Start at the line containing "(0.52, 0.39, 0.25))", stop at the line containing "(0.52, 0.49, 0.43))", and set down every line in that stretch exactly as written, and nothing else.

--- BEGIN ---

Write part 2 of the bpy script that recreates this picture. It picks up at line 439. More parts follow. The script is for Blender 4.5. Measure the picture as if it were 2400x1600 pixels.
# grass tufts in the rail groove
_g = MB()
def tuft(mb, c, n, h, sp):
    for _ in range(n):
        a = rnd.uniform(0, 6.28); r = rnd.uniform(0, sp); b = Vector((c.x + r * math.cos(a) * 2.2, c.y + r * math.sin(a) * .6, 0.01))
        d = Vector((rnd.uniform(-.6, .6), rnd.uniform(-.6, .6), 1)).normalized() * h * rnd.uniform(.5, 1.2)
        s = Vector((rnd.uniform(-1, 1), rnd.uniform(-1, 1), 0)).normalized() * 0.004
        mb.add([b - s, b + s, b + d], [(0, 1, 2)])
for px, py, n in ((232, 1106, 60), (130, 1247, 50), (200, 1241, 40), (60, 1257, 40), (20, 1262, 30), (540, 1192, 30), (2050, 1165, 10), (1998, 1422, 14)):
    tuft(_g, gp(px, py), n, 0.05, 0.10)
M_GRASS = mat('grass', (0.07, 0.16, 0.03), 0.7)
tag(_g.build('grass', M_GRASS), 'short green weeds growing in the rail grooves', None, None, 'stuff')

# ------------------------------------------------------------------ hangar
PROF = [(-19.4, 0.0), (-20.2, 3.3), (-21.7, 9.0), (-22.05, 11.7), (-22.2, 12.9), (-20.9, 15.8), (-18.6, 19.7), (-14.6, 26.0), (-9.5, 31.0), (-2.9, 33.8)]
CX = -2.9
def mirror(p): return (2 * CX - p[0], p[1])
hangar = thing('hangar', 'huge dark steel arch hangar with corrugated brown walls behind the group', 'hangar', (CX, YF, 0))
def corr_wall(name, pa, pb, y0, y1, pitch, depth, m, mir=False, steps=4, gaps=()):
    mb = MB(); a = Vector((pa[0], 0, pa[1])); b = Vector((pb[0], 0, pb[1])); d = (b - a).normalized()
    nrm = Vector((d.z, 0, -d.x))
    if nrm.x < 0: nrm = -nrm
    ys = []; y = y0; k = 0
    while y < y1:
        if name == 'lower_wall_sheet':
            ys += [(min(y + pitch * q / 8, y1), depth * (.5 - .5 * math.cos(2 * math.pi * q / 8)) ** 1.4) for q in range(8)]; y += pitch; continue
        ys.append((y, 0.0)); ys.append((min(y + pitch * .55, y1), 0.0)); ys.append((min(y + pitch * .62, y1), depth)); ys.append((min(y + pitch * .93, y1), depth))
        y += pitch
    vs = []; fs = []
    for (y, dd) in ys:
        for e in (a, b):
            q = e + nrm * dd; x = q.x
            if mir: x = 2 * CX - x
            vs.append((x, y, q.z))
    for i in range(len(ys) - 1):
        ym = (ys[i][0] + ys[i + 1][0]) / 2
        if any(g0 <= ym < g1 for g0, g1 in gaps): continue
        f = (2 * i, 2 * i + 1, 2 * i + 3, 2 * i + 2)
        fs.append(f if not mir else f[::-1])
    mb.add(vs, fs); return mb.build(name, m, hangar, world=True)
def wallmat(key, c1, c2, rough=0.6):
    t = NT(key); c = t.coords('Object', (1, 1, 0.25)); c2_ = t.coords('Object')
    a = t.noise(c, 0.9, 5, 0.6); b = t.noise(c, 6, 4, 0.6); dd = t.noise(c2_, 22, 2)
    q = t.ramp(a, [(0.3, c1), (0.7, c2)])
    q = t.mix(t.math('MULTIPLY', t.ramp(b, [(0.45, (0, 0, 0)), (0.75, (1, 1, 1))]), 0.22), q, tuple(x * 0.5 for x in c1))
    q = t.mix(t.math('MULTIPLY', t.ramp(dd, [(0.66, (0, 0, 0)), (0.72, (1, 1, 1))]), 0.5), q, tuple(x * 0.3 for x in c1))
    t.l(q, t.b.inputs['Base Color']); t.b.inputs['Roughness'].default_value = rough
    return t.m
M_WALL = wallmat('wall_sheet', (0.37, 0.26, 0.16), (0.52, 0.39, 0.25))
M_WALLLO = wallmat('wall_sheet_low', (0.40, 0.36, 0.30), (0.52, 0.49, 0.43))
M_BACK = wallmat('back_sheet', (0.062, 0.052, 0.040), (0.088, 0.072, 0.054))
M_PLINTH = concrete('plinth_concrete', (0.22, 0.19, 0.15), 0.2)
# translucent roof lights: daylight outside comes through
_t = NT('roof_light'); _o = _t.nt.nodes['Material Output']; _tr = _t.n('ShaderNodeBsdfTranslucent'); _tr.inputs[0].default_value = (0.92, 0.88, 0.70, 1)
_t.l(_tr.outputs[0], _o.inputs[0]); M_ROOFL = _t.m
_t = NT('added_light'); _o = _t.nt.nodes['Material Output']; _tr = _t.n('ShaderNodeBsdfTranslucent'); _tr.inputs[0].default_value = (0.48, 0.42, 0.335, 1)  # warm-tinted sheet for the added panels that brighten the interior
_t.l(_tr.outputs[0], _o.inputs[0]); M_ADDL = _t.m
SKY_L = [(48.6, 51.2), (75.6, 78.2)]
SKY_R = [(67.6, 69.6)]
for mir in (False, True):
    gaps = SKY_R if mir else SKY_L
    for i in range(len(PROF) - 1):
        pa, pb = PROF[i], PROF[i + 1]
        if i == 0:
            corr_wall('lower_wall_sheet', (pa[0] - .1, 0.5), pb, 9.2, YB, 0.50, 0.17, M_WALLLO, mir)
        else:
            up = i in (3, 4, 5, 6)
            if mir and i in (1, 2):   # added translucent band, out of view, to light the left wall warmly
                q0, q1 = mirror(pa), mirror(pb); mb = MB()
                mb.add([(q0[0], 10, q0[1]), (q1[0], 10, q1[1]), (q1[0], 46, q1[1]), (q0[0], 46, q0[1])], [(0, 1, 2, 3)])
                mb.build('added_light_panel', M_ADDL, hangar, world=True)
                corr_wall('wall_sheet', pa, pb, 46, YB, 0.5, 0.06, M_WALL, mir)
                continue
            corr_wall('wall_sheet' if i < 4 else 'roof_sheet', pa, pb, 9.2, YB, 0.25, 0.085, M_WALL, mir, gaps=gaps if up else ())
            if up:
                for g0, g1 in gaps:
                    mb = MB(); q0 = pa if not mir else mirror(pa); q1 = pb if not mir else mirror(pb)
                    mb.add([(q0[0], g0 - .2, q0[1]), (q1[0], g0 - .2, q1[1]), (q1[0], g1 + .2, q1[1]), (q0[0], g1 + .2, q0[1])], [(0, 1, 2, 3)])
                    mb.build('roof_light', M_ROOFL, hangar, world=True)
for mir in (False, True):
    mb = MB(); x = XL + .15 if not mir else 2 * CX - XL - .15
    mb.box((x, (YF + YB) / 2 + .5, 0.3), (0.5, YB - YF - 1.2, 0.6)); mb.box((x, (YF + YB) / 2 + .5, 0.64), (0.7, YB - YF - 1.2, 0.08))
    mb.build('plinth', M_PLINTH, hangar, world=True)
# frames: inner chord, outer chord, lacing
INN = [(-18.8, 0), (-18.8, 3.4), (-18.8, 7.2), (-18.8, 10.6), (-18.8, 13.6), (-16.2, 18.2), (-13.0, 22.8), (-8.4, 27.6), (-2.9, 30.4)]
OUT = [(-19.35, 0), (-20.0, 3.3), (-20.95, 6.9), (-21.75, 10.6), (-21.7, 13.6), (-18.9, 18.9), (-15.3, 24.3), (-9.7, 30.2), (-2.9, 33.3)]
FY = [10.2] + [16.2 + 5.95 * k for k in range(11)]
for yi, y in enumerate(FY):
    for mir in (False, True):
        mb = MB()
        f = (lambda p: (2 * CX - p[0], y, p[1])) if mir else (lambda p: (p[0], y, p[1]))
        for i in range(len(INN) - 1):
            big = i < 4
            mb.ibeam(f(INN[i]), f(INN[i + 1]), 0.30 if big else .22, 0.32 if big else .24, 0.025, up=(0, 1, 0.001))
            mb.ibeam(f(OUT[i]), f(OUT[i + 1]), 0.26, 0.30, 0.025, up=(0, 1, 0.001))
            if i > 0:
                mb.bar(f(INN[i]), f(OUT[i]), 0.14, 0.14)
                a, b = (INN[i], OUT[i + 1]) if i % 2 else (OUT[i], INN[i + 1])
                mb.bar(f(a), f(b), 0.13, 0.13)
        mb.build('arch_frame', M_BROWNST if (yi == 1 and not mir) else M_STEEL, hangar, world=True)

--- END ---

◆ **EXERCISE OUTPUT**:
M_WALL = wallmat('wall_sheet', (0.37, 0.26, 0.16), (0.52, 0.39, 0.25))
M_WALLLO = wallmat('wall_sheet_low', (0.40, 0.36, 0.30), (0.52, 0.49, 0.43))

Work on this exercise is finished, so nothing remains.